WHAT THE TASK ASKS = Repeat the records exactly. Every line must match.

[Records from a dataset]
········

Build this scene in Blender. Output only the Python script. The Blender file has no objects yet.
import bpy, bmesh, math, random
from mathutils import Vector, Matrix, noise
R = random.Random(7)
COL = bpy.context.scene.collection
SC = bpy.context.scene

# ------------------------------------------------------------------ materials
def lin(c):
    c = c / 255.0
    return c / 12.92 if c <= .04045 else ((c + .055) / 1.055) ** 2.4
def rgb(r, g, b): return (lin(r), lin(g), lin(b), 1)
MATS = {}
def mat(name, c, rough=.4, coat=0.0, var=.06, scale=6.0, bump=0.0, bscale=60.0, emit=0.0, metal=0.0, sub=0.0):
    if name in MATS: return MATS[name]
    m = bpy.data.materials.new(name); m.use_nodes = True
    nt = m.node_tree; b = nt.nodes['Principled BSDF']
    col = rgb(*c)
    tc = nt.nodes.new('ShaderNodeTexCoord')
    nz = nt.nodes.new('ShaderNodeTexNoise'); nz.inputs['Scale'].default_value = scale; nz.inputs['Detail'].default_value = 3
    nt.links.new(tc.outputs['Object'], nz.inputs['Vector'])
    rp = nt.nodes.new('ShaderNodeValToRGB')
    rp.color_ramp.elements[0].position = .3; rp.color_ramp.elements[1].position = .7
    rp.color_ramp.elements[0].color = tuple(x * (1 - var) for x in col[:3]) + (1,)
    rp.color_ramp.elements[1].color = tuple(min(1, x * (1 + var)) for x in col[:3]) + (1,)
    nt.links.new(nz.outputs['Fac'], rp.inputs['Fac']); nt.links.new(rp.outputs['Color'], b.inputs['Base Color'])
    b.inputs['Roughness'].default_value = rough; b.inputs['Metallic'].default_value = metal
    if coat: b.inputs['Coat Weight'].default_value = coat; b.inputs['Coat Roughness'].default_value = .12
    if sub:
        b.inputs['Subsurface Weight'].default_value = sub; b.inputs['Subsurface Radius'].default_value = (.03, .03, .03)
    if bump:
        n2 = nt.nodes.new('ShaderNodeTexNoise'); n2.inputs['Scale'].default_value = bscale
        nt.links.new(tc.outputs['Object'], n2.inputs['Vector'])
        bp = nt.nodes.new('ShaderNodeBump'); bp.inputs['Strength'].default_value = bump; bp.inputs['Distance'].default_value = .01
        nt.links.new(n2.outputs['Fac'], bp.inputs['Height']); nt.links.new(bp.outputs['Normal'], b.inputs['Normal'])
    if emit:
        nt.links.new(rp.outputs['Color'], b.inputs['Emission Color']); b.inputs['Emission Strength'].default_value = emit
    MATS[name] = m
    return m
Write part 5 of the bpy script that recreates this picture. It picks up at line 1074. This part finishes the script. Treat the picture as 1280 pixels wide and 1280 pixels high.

········

SOLUTION TO THIS PROBLEM =
Build this scene in Blender. Output only the Python script. The Blender file has no objects yet.
import bpy, bmesh, math, random
from mathutils import Vector, Matrix, noise
R = random.Random(7)
COL = bpy.context.scene.collection
SC = bpy.context.scene

# ------------------------------------------------------------------ materials
def lin(c):
    c = c / 255.0
    return c / 12.92 if c <= .04045 else ((c + .055) / 1.055) ** 2.4
def rgb(r, g, b): return (lin(r), lin(g), lin(b), 1)
MATS = {}
def mat(name, c, rough=.4, coat=0.0, var=.06, scale=6.0, bump=0.0, bscale=60.0, emit=0.0, metal=0.0, sub=0.0):
    if name in MATS: return MATS[name]
    m = bpy.data.materials.new(name); m.use_nodes = True
    nt = m.node_tree; b = nt.nodes['Principled BSDF']
    col = rgb(*c)
    tc = nt.nodes.new('ShaderNodeTexCoord')
    nz = nt.nodes.new('ShaderNodeTexNoise'); nz.inputs['Scale'].default_value = scale; nz.inputs['Detail'].default_value = 3
    nt.links.new(tc.outputs['Object'], nz.inputs['Vector'])
    rp = nt.nodes.new('ShaderNodeValToRGB')
    rp.color_ramp.elements[0].position = .3; rp.color_ramp.elements[1].position = .7
    rp.color_ramp.elements[0].color = tuple(x * (1 - var) for x in col[:3]) + (1,)
    rp.color_ramp.elements[1].color = tuple(min(1, x * (1 + var)) for x in col[:3]) + (1,)
    nt.links.new(nz.outputs['Fac'], rp.inputs['Fac']); nt.links.new(rp.outputs['Color'], b.inputs['Base Color'])
    b.inputs['Roughness'].default_value = rough; b.inputs['Metallic'].default_value = metal
    if coat: b.inputs['Coat Weight'].default_value = coat; b.inputs['Coat Roughness'].default_value = .12
    if sub:
        b.inputs['Subsurface Weight'].default_value = sub; b.inputs['Subsurface Radius'].default_value = (.03, .03, .03)
    if bump:
        n2 = nt.nodes.new('ShaderNodeTexNoise'); n2.inputs['Scale'].default_value = bscale
        nt.links.new(tc.outputs['Object'], n2.inputs['Vector'])
        bp = nt.nodes.new('ShaderNodeBump'); bp.inputs['Strength'].default_value = bump; bp.inputs['Distance'].default_value = .01
        nt.links.new(n2.outputs['Fac'], bp.inputs['Height']); nt.links.new(bp.outputs['Normal'], b.inputs['Normal'])
    if emit:
        nt.links.new(rp.outputs['Color'], b.inputs['Emission Color']); b.inputs['Emission Strength'].default_value = emit
    MATS[name] = m
    return m
Write part 5 of the bpy script that recreates this picture. It picks up at line 1074. This part finishes the script. Treat the picture as 1280 pixels wide and 1280 pixels high.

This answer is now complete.